By Contrast, others claim that technology subverts the artistic enterprise: that artistic efforts achieved with machines preempt human creativity, rather than being inspired by it. The originality of musical performance, for example, might suffer, as musicians would be deprived of the opportunity to spontaneously change pieces of music before live audiences. Some even worry that technology will eliminate live performance altogether; performances will be recorded for home viewing, abolishing the relationship between performer and audience. But these negative views assume both that technology poses an unprecedented challenge to the arts and that we are not committed enough to the artistic enterprise to preserve the live performance, assumptions that seem unnecessarily cynical. In fact, technology has traditionally assisted our capacity for creative expression and can refine our notions of any give art form.

Paragraph 3

For example, the portable camera and the snapshot were developed at the same time as the rise of impressionist painting in the nineteenth century. These photographic technologies encouraged a new appreciation. In addition, impressionist artists like Degas studied the elements of light and movement captured by instantaneous photography and used their new understanding of the way our perceptions distort reality to try to more accurately capture realty in their work. Since photos can capture the “moments” of a movement, such as a hand partially raised in a gesture of greeting, Impressionist artists were inspired to paint such moments in order to more effectively convey the quality of spontaneous human action. Photography freed artists from the preconception that a subject should be painted in a static, artificial entirety, and inspired them to capture the random and fragmentary qualities of our world. Finally, since photography preempted painting as the means of obtaining portraits, painters had more freedom to vary their subject matter, thus giving rise to the abstract creations characteristic of modern art.

Topic and Scope:

Technology and its role in creative expression

Purpose and Main Idea:

Though the author has not outrightly expressed his opinion in the first paragraph, in the second para he becomes quite outspoken and towards the end expresses his approval of the role of technology in art and how it assists artists to widen and better their capacity for creative expressions.

Paragraph Structure:

Paragraph 1 introduces technology and how it has helped artists to vary their forms of artistic expressions. An example of that comes at the end of the para, in the form of a mountable camera.

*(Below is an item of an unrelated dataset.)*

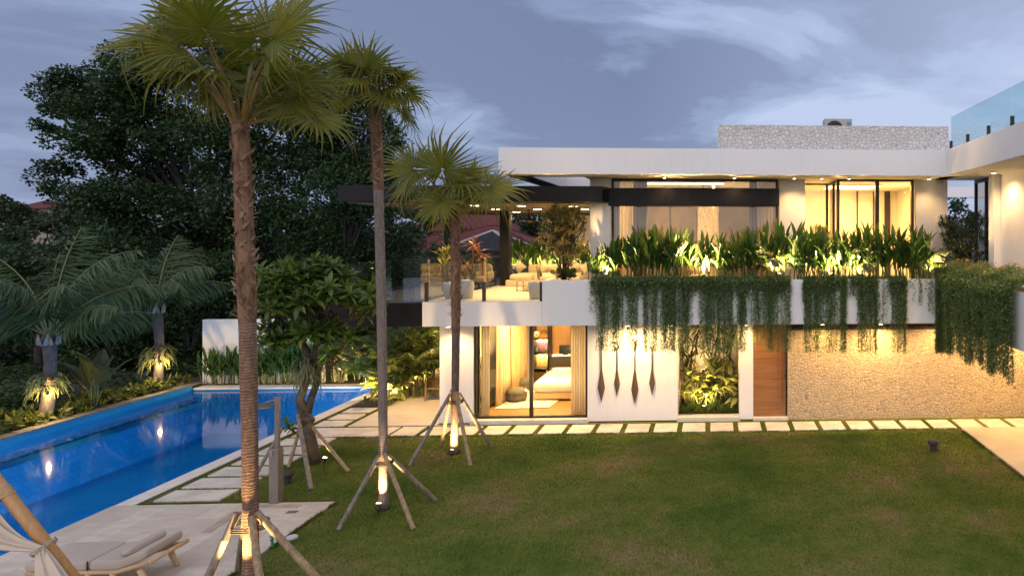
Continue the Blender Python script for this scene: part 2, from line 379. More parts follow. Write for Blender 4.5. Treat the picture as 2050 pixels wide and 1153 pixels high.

In the second para the author introduces the opinions of critics who are against the very idea of technology playing a role in art and how it subverts artistic expressions. The author, however, towards the end gives his approval of technology’s role in assisting the artists’ capacity for artistic expression.

In the third paragraph, the author further supports his argument and gives a few examples in which technology played a role in bettering the artistic capacity of artists.

The Big Picture:

  • While reading the passage, a student must map the passage and create a broad outline. This broad outline will help the student understand the crux of the matter and nail down the main idea and purpose of the author of the passage.
  • He should not try to burden his memory with the nitty gritty details of the passage. Where they are present and in what relation they have come is what he should try to focus on.